═══ Provided information

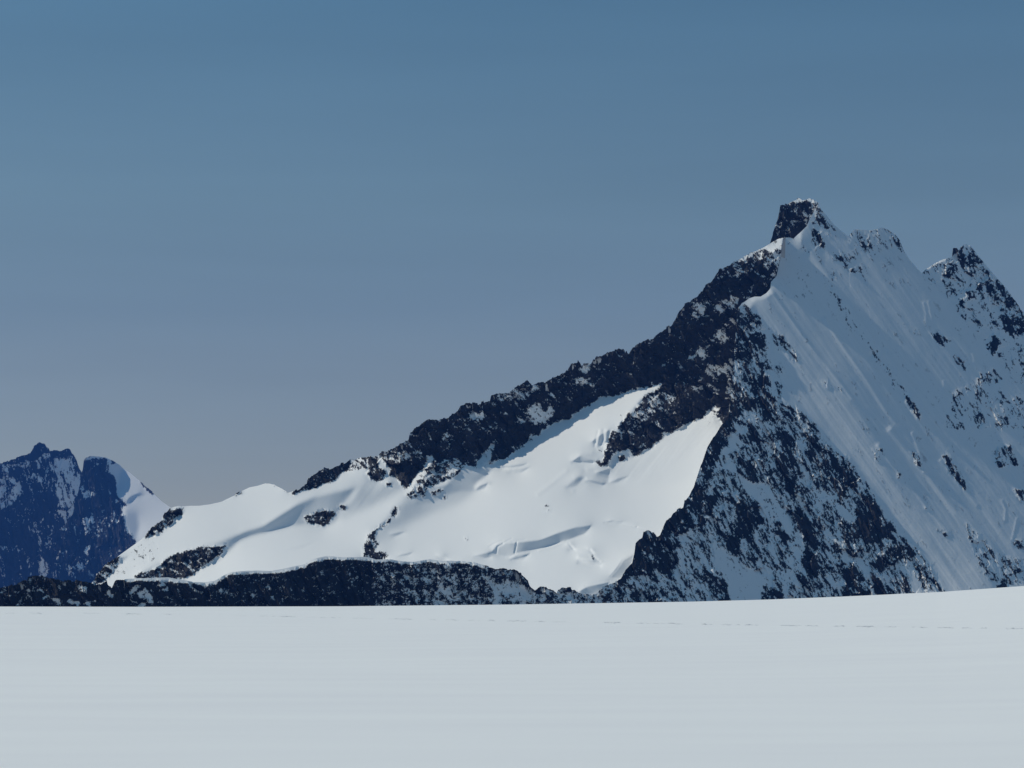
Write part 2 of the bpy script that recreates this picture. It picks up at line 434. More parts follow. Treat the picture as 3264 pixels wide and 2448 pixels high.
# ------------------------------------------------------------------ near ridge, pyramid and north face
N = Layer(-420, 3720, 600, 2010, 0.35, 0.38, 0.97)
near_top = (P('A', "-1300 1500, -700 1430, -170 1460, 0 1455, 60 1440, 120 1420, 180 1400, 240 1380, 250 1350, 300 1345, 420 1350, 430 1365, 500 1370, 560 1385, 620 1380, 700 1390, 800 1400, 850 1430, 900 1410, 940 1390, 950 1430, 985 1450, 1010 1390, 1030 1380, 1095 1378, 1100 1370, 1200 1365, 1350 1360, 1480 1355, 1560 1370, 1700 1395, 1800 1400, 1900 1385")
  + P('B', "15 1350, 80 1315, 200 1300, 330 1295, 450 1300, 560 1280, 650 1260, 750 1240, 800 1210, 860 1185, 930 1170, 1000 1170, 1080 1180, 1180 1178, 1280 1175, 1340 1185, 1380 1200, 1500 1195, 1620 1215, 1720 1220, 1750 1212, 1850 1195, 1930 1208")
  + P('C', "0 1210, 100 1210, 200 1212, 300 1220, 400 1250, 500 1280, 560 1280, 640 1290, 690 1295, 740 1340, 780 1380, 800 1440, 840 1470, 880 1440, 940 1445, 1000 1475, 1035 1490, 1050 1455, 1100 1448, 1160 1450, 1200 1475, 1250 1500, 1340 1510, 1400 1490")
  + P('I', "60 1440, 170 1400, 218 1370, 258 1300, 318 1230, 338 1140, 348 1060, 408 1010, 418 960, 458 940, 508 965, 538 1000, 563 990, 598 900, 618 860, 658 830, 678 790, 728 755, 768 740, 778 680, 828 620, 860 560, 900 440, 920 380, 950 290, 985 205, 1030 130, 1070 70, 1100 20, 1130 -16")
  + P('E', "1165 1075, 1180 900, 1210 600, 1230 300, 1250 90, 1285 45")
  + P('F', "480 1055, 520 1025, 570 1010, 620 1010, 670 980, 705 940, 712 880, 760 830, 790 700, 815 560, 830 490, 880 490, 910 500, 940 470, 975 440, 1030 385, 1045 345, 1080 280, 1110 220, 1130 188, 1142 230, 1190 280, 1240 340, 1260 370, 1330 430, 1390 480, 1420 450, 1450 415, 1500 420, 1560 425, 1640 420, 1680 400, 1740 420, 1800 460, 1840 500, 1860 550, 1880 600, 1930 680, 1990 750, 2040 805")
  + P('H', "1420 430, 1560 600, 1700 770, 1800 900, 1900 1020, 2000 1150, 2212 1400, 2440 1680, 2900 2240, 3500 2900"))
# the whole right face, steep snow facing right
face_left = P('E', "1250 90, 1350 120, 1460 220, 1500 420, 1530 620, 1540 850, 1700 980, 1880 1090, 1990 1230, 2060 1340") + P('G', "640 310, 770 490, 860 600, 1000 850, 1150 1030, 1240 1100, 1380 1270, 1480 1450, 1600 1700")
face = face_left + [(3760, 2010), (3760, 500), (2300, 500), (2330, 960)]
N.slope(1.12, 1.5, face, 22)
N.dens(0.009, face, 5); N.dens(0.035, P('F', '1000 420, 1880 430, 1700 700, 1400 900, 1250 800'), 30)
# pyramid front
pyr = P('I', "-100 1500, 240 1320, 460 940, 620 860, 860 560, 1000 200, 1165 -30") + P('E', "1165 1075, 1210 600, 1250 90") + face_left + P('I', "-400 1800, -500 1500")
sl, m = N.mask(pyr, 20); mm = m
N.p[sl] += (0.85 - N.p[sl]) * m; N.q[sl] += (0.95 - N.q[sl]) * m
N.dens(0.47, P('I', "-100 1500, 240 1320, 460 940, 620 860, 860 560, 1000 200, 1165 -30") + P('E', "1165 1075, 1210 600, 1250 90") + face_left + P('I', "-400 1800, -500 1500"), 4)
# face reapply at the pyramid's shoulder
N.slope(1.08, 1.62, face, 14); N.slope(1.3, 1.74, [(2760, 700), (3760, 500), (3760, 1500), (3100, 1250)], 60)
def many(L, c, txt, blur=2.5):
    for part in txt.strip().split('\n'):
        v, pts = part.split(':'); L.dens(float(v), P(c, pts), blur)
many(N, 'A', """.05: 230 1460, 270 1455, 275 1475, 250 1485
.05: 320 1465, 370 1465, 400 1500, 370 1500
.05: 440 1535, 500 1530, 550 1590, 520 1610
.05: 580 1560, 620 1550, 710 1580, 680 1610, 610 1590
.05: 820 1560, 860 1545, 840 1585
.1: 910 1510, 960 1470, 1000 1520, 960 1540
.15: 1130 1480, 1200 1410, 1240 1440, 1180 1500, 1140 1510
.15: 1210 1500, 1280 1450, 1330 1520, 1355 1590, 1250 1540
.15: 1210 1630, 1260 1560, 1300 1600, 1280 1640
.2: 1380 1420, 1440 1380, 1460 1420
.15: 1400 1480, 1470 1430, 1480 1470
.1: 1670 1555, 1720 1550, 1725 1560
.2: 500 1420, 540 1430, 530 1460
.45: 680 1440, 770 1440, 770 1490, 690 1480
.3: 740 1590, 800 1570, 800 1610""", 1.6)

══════
═══ Provided information

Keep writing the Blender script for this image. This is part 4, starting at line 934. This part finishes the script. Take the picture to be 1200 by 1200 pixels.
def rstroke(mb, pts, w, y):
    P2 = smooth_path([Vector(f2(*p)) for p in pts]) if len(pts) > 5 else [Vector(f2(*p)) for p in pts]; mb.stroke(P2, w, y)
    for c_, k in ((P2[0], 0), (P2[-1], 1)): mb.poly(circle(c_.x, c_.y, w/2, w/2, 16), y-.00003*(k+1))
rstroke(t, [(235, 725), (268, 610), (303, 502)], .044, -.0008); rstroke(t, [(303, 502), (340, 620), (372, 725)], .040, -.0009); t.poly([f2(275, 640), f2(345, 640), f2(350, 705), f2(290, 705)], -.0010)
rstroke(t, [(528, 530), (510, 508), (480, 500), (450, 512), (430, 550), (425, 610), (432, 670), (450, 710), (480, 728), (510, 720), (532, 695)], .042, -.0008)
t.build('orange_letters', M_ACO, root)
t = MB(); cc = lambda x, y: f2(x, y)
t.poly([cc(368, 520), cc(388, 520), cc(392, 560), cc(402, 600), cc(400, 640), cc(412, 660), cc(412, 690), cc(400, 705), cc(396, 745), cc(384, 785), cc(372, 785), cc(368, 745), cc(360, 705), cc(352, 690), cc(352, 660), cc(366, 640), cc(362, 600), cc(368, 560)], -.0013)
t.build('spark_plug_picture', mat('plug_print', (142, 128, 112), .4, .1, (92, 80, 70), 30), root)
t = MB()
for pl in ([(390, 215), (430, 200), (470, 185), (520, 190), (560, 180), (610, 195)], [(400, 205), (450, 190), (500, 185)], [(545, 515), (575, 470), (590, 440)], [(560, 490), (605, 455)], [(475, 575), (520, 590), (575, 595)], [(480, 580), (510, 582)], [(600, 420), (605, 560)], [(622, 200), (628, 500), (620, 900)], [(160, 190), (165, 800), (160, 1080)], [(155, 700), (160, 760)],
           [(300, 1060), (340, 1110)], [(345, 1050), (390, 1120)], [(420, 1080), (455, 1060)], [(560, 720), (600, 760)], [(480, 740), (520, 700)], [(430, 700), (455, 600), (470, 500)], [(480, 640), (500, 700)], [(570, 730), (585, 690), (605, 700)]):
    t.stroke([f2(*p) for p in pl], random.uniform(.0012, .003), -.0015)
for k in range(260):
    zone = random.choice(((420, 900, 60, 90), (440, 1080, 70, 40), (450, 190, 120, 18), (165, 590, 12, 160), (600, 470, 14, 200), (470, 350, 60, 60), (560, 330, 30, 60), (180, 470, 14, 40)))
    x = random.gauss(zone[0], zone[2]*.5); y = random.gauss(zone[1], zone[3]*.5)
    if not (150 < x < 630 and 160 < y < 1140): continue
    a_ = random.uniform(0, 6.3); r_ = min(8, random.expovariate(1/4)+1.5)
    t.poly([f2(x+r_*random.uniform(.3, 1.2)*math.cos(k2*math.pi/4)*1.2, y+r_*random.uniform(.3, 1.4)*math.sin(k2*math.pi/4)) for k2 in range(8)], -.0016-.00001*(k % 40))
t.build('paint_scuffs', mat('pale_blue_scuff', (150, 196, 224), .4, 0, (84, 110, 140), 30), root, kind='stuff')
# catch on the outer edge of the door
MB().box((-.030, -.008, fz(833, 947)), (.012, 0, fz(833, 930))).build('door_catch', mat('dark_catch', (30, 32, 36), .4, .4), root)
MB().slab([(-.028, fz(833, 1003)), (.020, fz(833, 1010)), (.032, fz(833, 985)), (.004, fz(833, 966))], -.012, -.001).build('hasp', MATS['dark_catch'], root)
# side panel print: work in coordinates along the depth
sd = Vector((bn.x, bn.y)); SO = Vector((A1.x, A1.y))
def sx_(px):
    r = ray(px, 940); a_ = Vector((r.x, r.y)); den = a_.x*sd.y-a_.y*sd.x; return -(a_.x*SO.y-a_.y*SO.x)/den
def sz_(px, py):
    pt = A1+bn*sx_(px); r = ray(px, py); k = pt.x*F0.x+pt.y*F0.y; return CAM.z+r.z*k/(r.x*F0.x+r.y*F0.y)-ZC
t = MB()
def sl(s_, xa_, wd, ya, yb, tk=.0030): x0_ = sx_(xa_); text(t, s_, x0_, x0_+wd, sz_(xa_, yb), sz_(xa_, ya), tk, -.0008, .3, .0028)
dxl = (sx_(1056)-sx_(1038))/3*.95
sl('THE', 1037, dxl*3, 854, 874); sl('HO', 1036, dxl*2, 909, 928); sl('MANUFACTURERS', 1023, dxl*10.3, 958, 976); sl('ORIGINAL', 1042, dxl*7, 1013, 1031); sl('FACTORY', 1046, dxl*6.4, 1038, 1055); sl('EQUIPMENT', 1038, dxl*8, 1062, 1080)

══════

> **Task description**
Locate and copy each line in the data above that includes the word "pixels".

> **Problem solution**
Write part 2 of the bpy script that recreates this picture. It picks up at line 434. More parts follow. Treat the picture as 3264 pixels wide and 2448 pixels high.
Keep writing the Blender script for this image. This is part 4, starting at line 934. This part finishes the script. Take the picture to be 1200 by 1200 pixels.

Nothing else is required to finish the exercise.